The resolution approved Friday expresses “grave concern about the extremely high levels of gang violence and other criminal activities, including kidnappings and homicides, and sexual and gender-based violence, as well as ongoing impunity for perpetrators, and the implications of Haiti’s situation in the region.”

It notes “with deep concern the protracted and deteriorating political, economic, security, human rights and food security crisis in Haiti.”

The resolution urges the government to strengthen the rule of law, tackle social and economic problems, initiate violence reduction programs, singling out the need to target sexual violence and manage weapons and ammunition.
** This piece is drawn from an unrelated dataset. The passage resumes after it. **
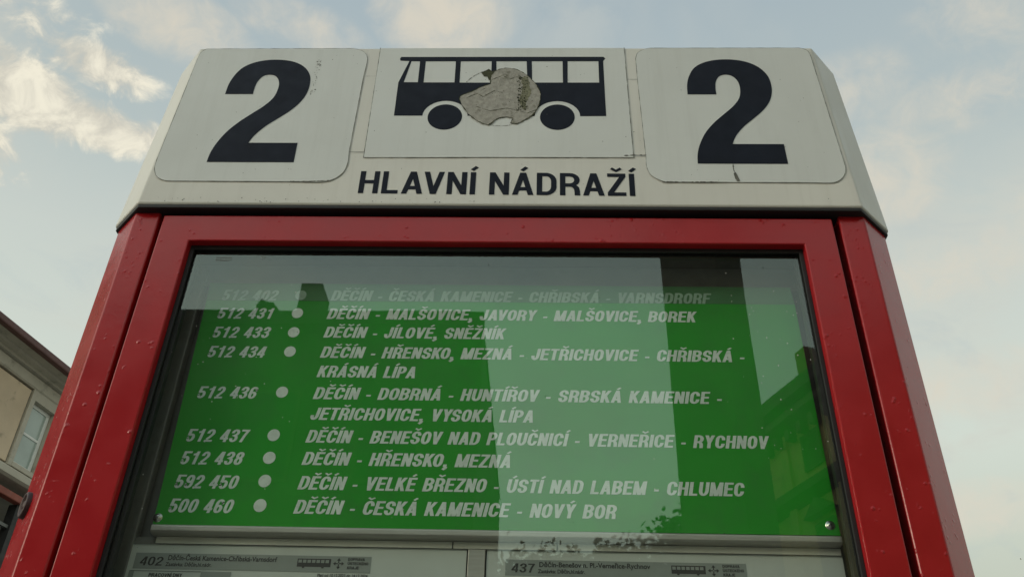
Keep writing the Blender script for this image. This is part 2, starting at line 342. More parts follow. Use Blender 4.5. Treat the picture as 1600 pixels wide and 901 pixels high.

It also calls for the illicit trafficking and diversion of arms and illicit financial flows to be urgently addressed.

Before the vote, a spokesperson for China’s U.N. Mission reiterated Friday that as the Security Council negotiated, gang violence escalates and an embargo on weapons for criminal gangs is “the minimum” that the council should do in response to the appalling situation in Haiti.

“Anything falls short of that will not only disappoint the Haitian people, but also means a lost opportunity for the Security Council,” said the spokesperson, who commented only on condition of anonymity.

A spokesman for Russia’s U.N. Mission said that “taking into account the situation in Haiti, we believe we need to have an opportunity to make changes to the mandate of the mission.”

The United Nations has been involved in Haiti on and off since 1990, and the last U.N. peacekeeping mission was in the country from 2004 until October 2017. The political mission now there advises Haiti’s government on “promoting and strengthening political stability and good governance,” including the implementing the rule of law, inclusive national dialogue and protecting and protection of human rights.